Nebenbei: In der Berner „Brasserie Lorraine“, wo sich der erwähnte Reggaeband-Vorfall 2022 ereignete, haben wir mal mit unserer Irish Folk Band „A little Green“ gespielt. Und ich glaube, man hat uns trotz Aneignung der irischen Musikkultur nur deshalb weiterspielen lassen, weil wir immerhin einen echten rothaarigen Geiger vorzuweisen hatten.

Ich halte nicht viel von einer selbstgerechten „Jetzt darf man nicht mal mehr…“-Pose. Aber wie kann man als Kulturschaffender dem guten Grundanliegen von Wokeness gerecht werden, ohne in einen schwer erträglichen, angestrengten Oberlehrerstil zu verfallen? 
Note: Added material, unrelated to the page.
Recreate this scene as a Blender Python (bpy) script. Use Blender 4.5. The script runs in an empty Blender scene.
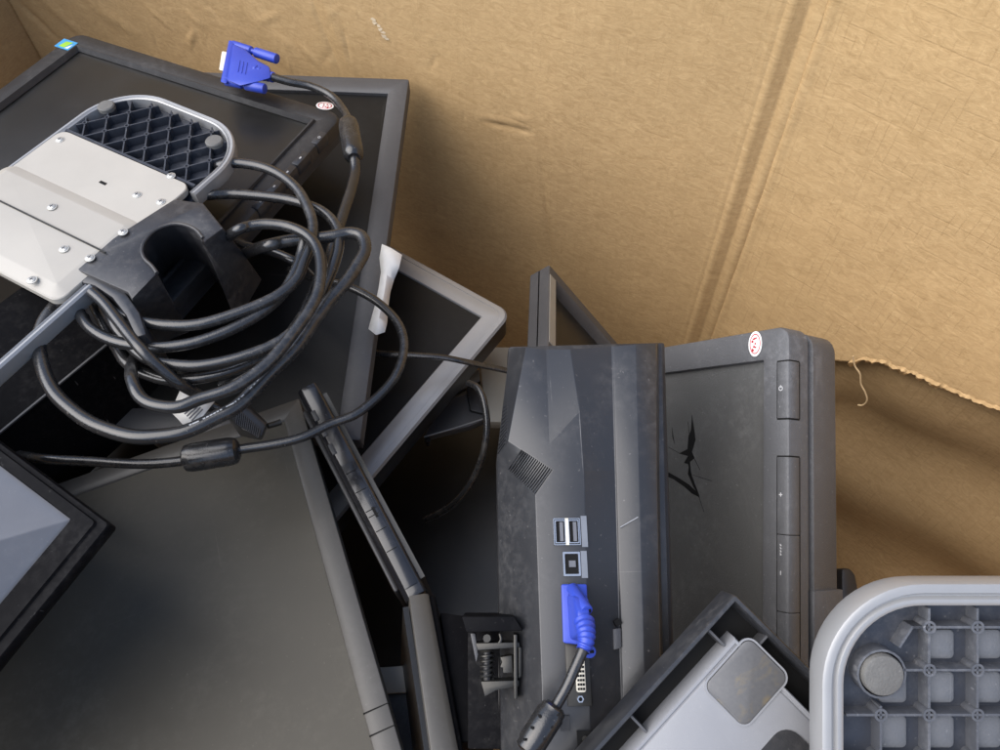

Eine Lösung liegt in meiner Kindheit

Die Lösung habe ich, wie so oft, in meiner alten Hörspielkiste gefunden. Kaum etwas hat meine Liebe zum Geschichtenerzählen und letztlich Theatermachen so geprägt wie meine Hör-Erlebnisse als Kassettenkind.

 

Die Stelle aus Hans Gmürs Mundart-Fassung von „Huckleberry Finn“ geht so:

Jim: Du häsch verschproche, dass du niemertem nüüt saisch! Verschproche, Huck!

Huckleberry: Jo, schtimmt, ich has versproche und ich halt´s au! Au wenn´s natürlich es Verbreche isch, es ganz es grauehafts Verbreche, en Neger[1], wo sim Meischter ab isch, nöd sofort go aazeige z´goo.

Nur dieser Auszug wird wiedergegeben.